## SHORT PROBLEM
Answer with a single number, the count of lines holding the word "that".

## DATASET EXTRACT
::::::::::

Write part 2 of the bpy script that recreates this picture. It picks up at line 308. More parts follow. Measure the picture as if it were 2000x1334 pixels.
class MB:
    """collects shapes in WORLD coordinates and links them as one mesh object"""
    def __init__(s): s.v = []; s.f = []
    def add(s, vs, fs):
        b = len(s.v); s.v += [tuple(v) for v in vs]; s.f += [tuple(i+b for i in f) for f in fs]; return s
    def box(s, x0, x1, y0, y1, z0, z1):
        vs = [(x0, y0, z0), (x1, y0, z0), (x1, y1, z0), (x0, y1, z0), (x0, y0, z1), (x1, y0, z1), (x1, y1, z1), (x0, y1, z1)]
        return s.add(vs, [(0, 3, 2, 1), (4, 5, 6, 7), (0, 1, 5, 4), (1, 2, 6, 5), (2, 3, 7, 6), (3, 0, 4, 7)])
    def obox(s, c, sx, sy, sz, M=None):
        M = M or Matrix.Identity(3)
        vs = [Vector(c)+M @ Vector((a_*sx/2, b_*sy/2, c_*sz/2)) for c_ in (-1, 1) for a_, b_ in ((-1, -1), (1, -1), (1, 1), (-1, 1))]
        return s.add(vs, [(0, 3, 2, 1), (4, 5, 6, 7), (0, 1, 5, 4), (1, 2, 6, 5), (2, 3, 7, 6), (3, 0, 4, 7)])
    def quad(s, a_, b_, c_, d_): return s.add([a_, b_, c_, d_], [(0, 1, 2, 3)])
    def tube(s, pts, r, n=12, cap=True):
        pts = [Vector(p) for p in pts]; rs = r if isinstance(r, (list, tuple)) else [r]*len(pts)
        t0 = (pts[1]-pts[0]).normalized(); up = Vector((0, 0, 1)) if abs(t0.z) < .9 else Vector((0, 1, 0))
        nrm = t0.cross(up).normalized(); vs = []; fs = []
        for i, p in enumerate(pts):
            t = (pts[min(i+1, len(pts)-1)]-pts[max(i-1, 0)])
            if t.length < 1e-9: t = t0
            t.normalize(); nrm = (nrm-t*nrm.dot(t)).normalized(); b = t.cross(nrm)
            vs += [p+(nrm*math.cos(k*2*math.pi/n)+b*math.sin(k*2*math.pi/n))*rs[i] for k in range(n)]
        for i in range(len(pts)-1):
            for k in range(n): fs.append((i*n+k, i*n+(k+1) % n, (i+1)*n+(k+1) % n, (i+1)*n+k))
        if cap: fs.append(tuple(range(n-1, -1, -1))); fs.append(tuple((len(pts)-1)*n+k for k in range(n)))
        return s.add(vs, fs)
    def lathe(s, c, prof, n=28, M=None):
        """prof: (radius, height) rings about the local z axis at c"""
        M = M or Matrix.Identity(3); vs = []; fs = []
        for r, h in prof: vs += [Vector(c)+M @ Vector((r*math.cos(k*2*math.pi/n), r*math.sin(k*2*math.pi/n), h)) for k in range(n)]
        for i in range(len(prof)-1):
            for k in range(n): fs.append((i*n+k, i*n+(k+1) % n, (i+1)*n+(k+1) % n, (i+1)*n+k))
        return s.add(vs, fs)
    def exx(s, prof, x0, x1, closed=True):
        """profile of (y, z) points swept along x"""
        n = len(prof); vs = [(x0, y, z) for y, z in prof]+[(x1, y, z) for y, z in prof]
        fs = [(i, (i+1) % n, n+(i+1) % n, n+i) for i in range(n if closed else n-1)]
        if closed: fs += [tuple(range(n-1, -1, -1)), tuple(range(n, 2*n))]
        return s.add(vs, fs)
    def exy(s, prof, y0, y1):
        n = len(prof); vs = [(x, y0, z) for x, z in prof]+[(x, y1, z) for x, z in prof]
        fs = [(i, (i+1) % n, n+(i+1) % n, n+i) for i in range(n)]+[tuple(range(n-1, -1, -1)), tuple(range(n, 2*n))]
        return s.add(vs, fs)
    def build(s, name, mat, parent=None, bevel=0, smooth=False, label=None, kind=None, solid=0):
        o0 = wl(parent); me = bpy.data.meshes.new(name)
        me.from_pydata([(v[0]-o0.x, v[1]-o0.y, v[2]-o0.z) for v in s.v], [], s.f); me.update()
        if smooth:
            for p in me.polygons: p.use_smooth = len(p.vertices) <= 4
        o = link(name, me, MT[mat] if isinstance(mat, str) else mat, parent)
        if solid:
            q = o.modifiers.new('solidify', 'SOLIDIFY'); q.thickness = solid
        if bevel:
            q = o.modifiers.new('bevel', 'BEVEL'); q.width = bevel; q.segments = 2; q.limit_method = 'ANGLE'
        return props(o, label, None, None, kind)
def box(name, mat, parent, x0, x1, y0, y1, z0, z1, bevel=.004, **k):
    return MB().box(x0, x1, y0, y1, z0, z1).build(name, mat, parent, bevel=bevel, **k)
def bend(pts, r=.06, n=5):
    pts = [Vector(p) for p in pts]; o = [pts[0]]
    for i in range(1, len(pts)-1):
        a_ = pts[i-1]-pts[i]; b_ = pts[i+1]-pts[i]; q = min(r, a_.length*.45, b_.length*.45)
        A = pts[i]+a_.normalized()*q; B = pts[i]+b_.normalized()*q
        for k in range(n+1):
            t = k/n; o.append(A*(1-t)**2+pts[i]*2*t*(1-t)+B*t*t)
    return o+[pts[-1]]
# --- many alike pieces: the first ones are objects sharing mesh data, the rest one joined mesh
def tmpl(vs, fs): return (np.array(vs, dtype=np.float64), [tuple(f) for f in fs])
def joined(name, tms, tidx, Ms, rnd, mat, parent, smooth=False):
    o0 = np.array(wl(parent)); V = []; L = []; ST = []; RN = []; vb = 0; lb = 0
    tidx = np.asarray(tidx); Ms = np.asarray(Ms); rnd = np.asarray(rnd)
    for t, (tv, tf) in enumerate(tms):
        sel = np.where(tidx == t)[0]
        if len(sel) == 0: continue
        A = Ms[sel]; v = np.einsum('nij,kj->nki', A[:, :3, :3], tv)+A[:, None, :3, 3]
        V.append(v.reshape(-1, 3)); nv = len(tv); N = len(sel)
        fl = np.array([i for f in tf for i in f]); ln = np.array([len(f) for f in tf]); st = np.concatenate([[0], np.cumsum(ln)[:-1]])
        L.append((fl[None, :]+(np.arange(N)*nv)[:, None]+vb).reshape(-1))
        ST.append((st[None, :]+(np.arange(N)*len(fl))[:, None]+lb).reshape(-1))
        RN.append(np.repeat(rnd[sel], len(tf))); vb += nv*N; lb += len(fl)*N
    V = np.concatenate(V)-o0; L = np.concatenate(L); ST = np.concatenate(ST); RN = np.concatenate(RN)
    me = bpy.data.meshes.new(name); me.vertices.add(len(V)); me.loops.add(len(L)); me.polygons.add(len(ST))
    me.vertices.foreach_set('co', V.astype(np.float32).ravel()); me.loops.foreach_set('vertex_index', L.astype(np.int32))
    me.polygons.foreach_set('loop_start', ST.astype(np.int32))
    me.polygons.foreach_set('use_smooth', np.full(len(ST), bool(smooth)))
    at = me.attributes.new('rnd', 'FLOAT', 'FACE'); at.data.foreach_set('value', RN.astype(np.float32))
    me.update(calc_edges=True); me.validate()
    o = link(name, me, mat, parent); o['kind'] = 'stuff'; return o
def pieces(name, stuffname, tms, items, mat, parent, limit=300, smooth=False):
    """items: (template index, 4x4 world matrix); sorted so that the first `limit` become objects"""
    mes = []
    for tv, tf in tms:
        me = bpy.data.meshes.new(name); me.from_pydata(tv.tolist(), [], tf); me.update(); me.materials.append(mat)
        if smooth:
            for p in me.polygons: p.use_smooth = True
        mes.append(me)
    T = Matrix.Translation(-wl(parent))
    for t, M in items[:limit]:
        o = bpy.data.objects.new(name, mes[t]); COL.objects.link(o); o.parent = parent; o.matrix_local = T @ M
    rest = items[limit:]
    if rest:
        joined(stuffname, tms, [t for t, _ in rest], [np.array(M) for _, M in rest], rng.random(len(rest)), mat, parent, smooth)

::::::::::

## SOLUTION FOR THIS TASK
2